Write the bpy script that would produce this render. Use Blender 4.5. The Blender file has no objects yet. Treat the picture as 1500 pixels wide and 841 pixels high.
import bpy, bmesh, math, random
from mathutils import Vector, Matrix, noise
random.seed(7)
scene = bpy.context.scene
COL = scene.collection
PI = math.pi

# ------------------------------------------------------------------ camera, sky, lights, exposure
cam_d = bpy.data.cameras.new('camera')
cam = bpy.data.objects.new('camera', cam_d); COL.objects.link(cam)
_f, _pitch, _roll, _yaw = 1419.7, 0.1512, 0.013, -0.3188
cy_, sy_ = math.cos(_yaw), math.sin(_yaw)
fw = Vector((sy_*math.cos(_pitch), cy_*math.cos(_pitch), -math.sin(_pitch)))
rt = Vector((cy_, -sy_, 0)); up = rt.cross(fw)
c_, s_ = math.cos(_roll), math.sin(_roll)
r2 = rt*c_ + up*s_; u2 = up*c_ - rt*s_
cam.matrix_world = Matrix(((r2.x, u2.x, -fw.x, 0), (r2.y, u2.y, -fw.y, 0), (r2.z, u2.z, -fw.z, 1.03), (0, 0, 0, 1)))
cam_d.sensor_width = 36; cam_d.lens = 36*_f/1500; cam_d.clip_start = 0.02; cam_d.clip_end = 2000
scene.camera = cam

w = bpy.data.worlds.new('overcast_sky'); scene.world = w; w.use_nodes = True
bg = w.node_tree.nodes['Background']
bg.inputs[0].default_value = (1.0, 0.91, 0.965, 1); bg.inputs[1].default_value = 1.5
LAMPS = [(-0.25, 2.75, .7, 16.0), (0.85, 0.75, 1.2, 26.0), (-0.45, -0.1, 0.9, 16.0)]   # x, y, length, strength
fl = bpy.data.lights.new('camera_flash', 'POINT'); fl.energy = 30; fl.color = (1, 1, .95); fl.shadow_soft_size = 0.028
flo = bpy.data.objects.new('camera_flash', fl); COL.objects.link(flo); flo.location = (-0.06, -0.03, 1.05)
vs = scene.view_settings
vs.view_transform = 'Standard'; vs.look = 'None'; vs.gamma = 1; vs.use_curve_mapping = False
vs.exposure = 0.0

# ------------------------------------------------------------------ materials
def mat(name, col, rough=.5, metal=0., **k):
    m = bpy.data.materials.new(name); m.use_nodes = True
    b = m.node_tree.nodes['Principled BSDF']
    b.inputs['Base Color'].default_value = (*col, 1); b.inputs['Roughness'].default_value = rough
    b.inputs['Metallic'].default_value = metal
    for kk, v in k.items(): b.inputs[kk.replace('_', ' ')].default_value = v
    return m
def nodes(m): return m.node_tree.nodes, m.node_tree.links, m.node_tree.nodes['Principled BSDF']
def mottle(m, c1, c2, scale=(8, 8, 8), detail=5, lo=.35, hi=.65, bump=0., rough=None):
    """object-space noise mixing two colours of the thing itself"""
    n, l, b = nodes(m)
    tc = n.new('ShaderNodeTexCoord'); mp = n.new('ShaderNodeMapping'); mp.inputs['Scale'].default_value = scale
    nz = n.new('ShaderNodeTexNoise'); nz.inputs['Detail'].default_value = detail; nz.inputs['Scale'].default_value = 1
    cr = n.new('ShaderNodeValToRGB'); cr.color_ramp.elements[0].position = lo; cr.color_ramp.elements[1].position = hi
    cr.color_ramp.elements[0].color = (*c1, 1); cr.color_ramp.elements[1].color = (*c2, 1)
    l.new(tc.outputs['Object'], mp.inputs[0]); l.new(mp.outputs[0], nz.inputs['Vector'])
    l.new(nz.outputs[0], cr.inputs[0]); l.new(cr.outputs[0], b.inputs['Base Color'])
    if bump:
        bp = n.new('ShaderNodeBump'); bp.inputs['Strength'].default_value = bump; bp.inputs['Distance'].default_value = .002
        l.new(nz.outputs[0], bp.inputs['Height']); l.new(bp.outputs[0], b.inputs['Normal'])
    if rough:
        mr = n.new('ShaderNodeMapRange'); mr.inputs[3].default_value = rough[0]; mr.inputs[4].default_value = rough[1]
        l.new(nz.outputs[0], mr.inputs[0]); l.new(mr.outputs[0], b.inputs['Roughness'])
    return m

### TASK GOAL
Quote every line of the data, word for word.

### WRITTEN RESPONSE
Write the bpy script that would produce this render. Use Blender 4.5. The Blender file has no objects yet. Treat the picture as 1500 pixels wide and 841 pixels high.
import bpy, bmesh, math, random
from mathutils import Vector, Matrix, noise
random.seed(7)
scene = bpy.context.scene
COL = scene.collection
PI = math.pi

# ------------------------------------------------------------------ camera, sky, lights, exposure
cam_d = bpy.data.cameras.new('camera')
cam = bpy.data.objects.new('camera', cam_d); COL.objects.link(cam)
_f, _pitch, _roll, _yaw = 1419.7, 0.1512, 0.013, -0.3188
cy_, sy_ = math.cos(_yaw), math.sin(_yaw)
fw = Vector((sy_*math.cos(_pitch), cy_*math.cos(_pitch), -math.sin(_pitch)))
rt = Vector((cy_, -sy_, 0)); up = rt.cross(fw)
c_, s_ = math.cos(_roll), math.sin(_roll)
r2 = rt*c_ + up*s_; u2 = up*c_ - rt*s_
cam.matrix_world = Matrix(((r2.x, u2.x, -fw.x, 0), (r2.y, u2.y, -fw.y, 0), (r2.z, u2.z, -fw.z, 1.03), (0, 0, 0, 1)))
cam_d.sensor_width = 36; cam_d.lens = 36*_f/1500; cam_d.clip_start = 0.02; cam_d.clip_end = 2000
scene.camera = cam

w = bpy.data.worlds.new('overcast_sky'); scene.world = w; w.use_nodes = True
bg = w.node_tree.nodes['Background']
bg.inputs[0].default_value = (1.0, 0.91, 0.965, 1); bg.inputs[1].default_value = 1.5
LAMPS = [(-0.25, 2.75, .7, 16.0), (0.85, 0.75, 1.2, 26.0), (-0.45, -0.1, 0.9, 16.0)]   # x, y, length, strength
fl = bpy.data.lights.new('camera_flash', 'POINT'); fl.energy = 30; fl.color = (1, 1, .95); fl.shadow_soft_size = 0.028
flo = bpy.data.objects.new('camera_flash', fl); COL.objects.link(flo); flo.location = (-0.06, -0.03, 1.05)
vs = scene.view_settings
vs.view_transform = 'Standard'; vs.look = 'None'; vs.gamma = 1; vs.use_curve_mapping = False
vs.exposure = 0.0

# ------------------------------------------------------------------ materials
def mat(name, col, rough=.5, metal=0., **k):
    m = bpy.data.materials.new(name); m.use_nodes = True
    b = m.node_tree.nodes['Principled BSDF']
    b.inputs['Base Color'].default_value = (*col, 1); b.inputs['Roughness'].default_value = rough
    b.inputs['Metallic'].default_value = metal
    for kk, v in k.items(): b.inputs[kk.replace('_', ' ')].default_value = v
    return m
def nodes(m): return m.node_tree.nodes, m.node_tree.links, m.node_tree.nodes['Principled BSDF']
def mottle(m, c1, c2, scale=(8, 8, 8), detail=5, lo=.35, hi=.65, bump=0., rough=None):
    """object-space noise mixing two colours of the thing itself"""
    n, l, b = nodes(m)
    tc = n.new('ShaderNodeTexCoord'); mp = n.new('ShaderNodeMapping'); mp.inputs['Scale'].default_value = scale
    nz = n.new('ShaderNodeTexNoise'); nz.inputs['Detail'].default_value = detail; nz.inputs['Scale'].default_value = 1
    cr = n.new('ShaderNodeValToRGB'); cr.color_ramp.elements[0].position = lo; cr.color_ramp.elements[1].position = hi
    cr.color_ramp.elements[0].color = (*c1, 1); cr.color_ramp.elements[1].color = (*c2, 1)
    l.new(tc.outputs['Object'], mp.inputs[0]); l.new(mp.outputs[0], nz.inputs['Vector'])
    l.new(nz.outputs[0], cr.inputs[0]); l.new(cr.outputs[0], b.inputs['Base Color'])
    if bump:
        bp = n.new('ShaderNodeBump'); bp.inputs['Strength'].default_value = bump; bp.inputs['Distance'].default_value = .002
        l.new(nz.outputs[0], bp.inputs['Height']); l.new(bp.outputs[0], b.inputs['Normal'])
    if rough:
        mr = n.new('ShaderNodeMapRange'); mr.inputs[3].default_value = rough[0]; mr.inputs[4].default_value = rough[1]
        l.new(nz.outputs[0], mr.inputs[0]); l.new(mr.outputs[0], b.inputs['Roughness'])
    return m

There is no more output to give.